事件解決を諦めなかったのは刑事として。でも加瀬に行き着いてしまった時は、刑事としてではなく、梨央と優を愛する1人の人間として苦しかったはずで。それは梨央と優にとって加瀬がどれほど大きな存在で、加瀬がどれほど2人を守ってきたか知っていたから。同郷の人間と話す時にしか出なかった岐阜弁が思わず出ていた。加瀬との電話の後、大輝は梨央から幸せに満ちた報告を受け取る。「やっと訪れた2人の幸せをどうか壊さないでやってください」加瀬の「最愛」を受け取り、それに自分の「最愛」をも重ねた大輝は、梨央に真実を告げないことを決めた。
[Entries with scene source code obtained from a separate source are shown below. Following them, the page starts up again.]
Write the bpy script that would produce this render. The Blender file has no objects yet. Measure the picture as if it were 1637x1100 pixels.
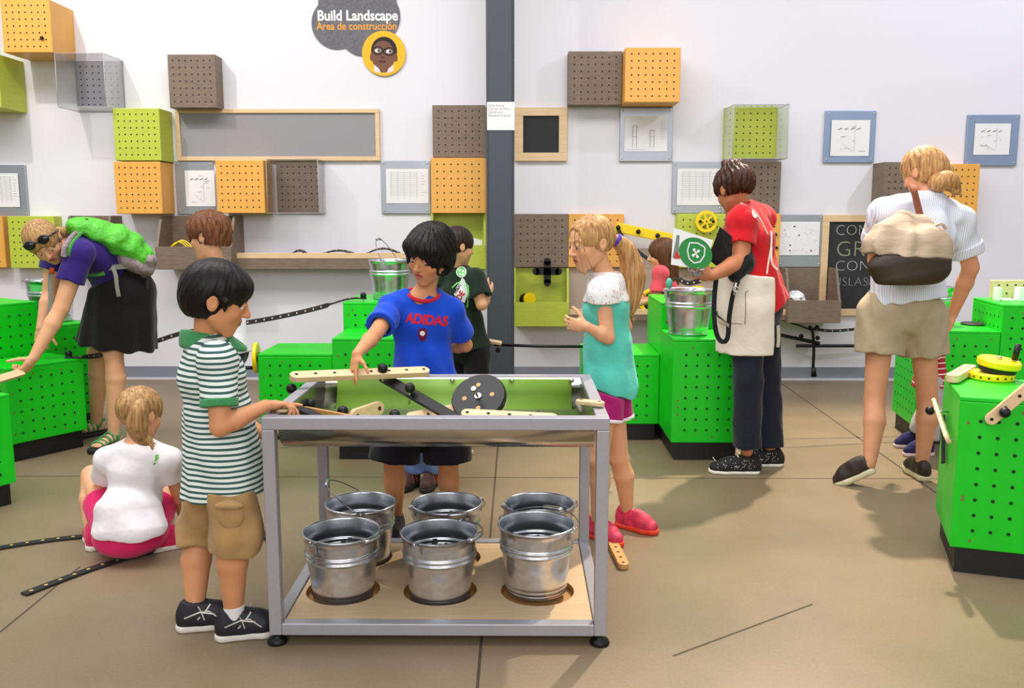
import bpy, bmesh, math, random
import numpy as np
from mathutils import Vector, Matrix
from mathutils.bvhtree import BVHTree
random.seed(7)
SC = bpy.context.scene
COL = SC.collection
V = Vector
# ------------------------------------------------------------ camera
FPX, CX, CY = 1430.0, 818.5, 550.0
PITCH = math.radians(8.16); YAW = math.radians(0.46); CAMH = 1.3
cam_d = bpy.data.cameras.new('camera'); cam = bpy.data.objects.new('camera', cam_d); COL.objects.link(cam)
cam_d.sensor_fit = 'HORIZONTAL'; cam_d.sensor_width = 36.0; cam_d.lens = 36.0*FPX/1637.0
cam_d.clip_start = 0.05
cam.location = (0, 0, CAMH); cam.rotation_euler = (math.pi/2-PITCH, 0, YAW)
SC.camera = cam
# ------------------------------------------------------------ colour management, world
SC.view_settings.view_transform = 'Standard'; SC.view_settings.look = 'None'
SC.view_settings.gamma = 1.0; SC.view_settings.use_curve_mapping = False
SC.view_settings.exposure = 0.18
SC.cycles.max_bounces = 8; SC.cycles.transparent_max_bounces = 16
SC.cycles.caustics_reflective = False; SC.cycles.caustics_refractive = False
SC.cycles.use_denoising = True
world = bpy.data.worlds.new('world'); SC.world = world; world.use_nodes = True
nt = world.node_tree; nt.nodes.clear()
wo = nt.nodes.new('ShaderNodeOutputWorld'); bg = nt.nodes.new('ShaderNodeBackground')
tc = nt.nodes.new('ShaderNodeTexCoord'); sp = nt.nodes.new('ShaderNodeSeparateXYZ')
rmp = nt.nodes.new('ShaderNodeValToRGB'); mp = nt.nodes.new('ShaderNodeMapRange')
nt.links.new(tc.outputs['Generated'], sp.inputs[0]); nt.links.new(sp.outputs['Z'], mp.inputs[0])
mp.inputs[1].default_value = -1; mp.inputs[2].default_value = 1
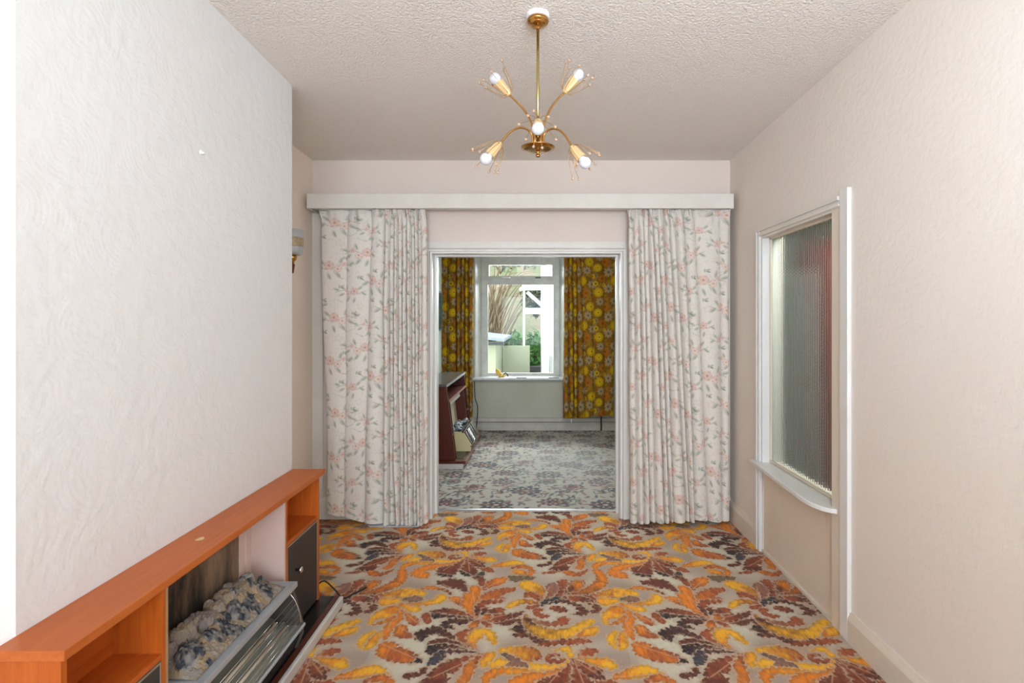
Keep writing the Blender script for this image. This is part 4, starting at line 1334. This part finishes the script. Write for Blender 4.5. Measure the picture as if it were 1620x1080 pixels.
boxes('window_frame', [(FL, -.735, YW0, YW1, FB, FT), (.266, FR, YW0, YW1, FB, FT), (-.735, .266, YW0, YW1, 2.400, FT), (-.735, .266, YW0, YW1, FB, .762), (-.735, .266, YW0, YW1, 2.098, 2.160)], M['frameupvc'], w)
s1 = ring('sash', -.735, .266, .762, 2.098, .022, YW0 + .012, YW1 - .012, M['frameupvc'], w)
boxes('window_pane', [(-.714, .245, 7.505, 7.511, .783, 2.078)], M['pane'], s1)
s2 = ring('sash', -.735, .266, 2.160, 2.400, .040, YW0 - .010, YW1 - .012, M['frameupvc'], w)
boxes('window_pane', [(-.696, .227, 7.505, 7.511, 2.199, 2.361)], M['pane'], s2)
boxes('window_catch', [(-.50, -.38, 7.448, 7.464, 2.168, 2.182)], M['chrome'], w)
boxes('window_catch', [(-.02, .06, 7.448, 7.464, 2.168, 2.182)], M['cable'], w)
boxes('window_sill', [(-.90, .415, 7.19, 7.50, .712, .743)], M['sillpaint'], w, bevel=.006)

# small things left on the sill
yc = thing('yellow_cloth', (px(789, 7.34), 7.34, .743), 'small crumpled yellow cloth standing on the rear window sill', 'cloth')
bm = bmesh.new()
bmesh.ops.create_icosphere(bm, subdivisions=3, radius=.05)
for v in bm.verts:
    n_ = math.sin(v.co.x * 90) * math.cos(v.co.z * 70 + v.co.y * 50)
    v.co *= 1 + .22 * n_
    v.co.x = v.co.x * .75 - v.co.z * .45
    v.co.z *= 1.15
    v.co += Vector((px(789, 7.34), 7.34, .801))
obj('upright_fold', bm, mat('yellow_duster', (226, 190, 96), .8), yc, smooth=True)
bm = bmesh.new()
bmesh.ops.create_icosphere(bm, subdivisions=3, radius=.04)
for v in bm.verts:
    v.co *= 1 + .25 * math.sin(v.co.x * 80 + v.co.y * 60)
    v.co.z *= .5
    v.co += Vector((px(793, 7.33) + .01, 7.32, .762))
obj('lower_fold', bm, mat('yellow_duster_b', (226, 190, 96), .8), yc, smooth=True)
bm = bmesh.new()
a0 = px(800, 7.33)
add_tube(bm, spline([(a0 - .03, 7.31, .750), (a0 - .025, 7.31, .785), (a0, 7.31, .800), (a0 + .025, 7.31, .78), (a0 + .035, 7.31, .752)], 6), .007, 8)
tag(obj('looped_tool', bm, M['cable'], smooth=True), 'small black looped handle beside the yellow cloth on the sill', 'handle')
for xa, xb, lab in ((817, 833, 'thin dark grey strip lying near the middle of the rear window sill'), (868, 884, 'thin grey strip lying at the right end of the rear window sill')):
    tag(boxes('metal_strip', [(px(xa, 7.2), px(xb, 7.2), 7.196, 7.23, .742, .750)], mat('grey_strip', (96, 96, 98), .5), bevel=.001), lab, 'strip')
bm = bmesh.new()
xx = px(951, 7.18)
add_tube(bm, spline([(xx, 7.20, .40), (xx + .004, 7.18, .25), (xx, 7.178, .16), (xx + .003, 7.18, .08), (xx, 7.18, .006)], 8), .011, 8)
tag(obj('aerial_cable', bm, M['browncable'], smooth=True), 'dark brown cable dropping behind the right retro curtain to the floor', 'cable')
bm = bmesh.new()
add_tube(bm, spline([(px(750, 7.1), 7.15, .70), (px(751, 7.1), 7.14, .48), (px(755, 7.1), 7.15, .34), (px(754, 7.1), 7.16, .16), (px(752, 7.1), 7.17, .01)], 8), .006, 8)
tag(obj('thin_cable', bm, M['cable'], smooth=True), 'thin cable hanging beside the left retro curtain', 'cable')

# bulb hanging in the rear room
bp = thing('pendant_bulb', (px(939, 5.6), 5.6, 2.78), 'white pendant bulb just showing under the top of the opening, before the right retro curtain', 'pendant light')
bx = px(939, 5.6)
bm = bmesh.new()
add_tube(bm, [(bx, 5.6, 2.77), (bx, 5.6, 2.37)], .003, 8)
obj('flex', bm, M['plastic_white'], bp, smooth=True)
bm = bmesh.new()
add_lathe(bm, (bx, 5.6, 2.33), (0, 0, 1), [(0, .018), (.03, .018), (.045, .01), (.05, .004)], 16)
obj('lamp_holder', bm, M['plastic_white'], bp, smooth=True)
bm = bmesh.new()
add_lathe(bm, (bx, 5.6, 2.236), (0, 0, 1), [(0, 0), (.004, .014), (.014, .026), (.03, .031), (.045, .029), (.065, .020), (.085, .014), (.096, .013)], 24)
obj('bulb', bm, M['opal'], bp, smooth=True)
bm = bmesh.new()
add_lathe(bm, (bx, 5.6, 2.76), (0, 0, 1), [(0, .03), (.01, .04), (.022, .042)], 20)
obj('ceiling_rose', bm, M['plastic_white'], bp, smooth=True)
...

少なくとも加瀬が見つかるその日までは、と。

 


真相は、加瀬と大輝の愛で消えた。

 


梨央と優も(そして後藤も)真相は悟っている。加瀬がいなければ梨央の夢は叶わなかったし、優が不起訴になることもなかった。加瀬に憧れて優が新たな夢を抱くこともなかった。2人にとっては加瀬も「最愛」のひとり。どんな真実であれ、それは加瀬が自分たちを想うゆえだったことだと分かっている。受け止める覚悟はできている。

「お前が笑顔ならそれでいい、簡単な男や」そのための秘密。「捜査情報」なんて言うのはただの口実で、これも梨央を愛するがゆえ。「何となく分かっとるよ」梨央がそう言ったのは、秘密を抱えながら生きることの苦しさを知っているからこそ、「最愛」の大輝が抱えること選んだ重さを分けてほしかったのかもしれない。でもそれ以上は言わない。大輝の想いも分かるから、消えた真相を、パンドラの箱をこじ開けようとはしなかった。

 


全ては、愛するがゆえ。真相は、愛で消える。これ以上ないキャッチコピーだった。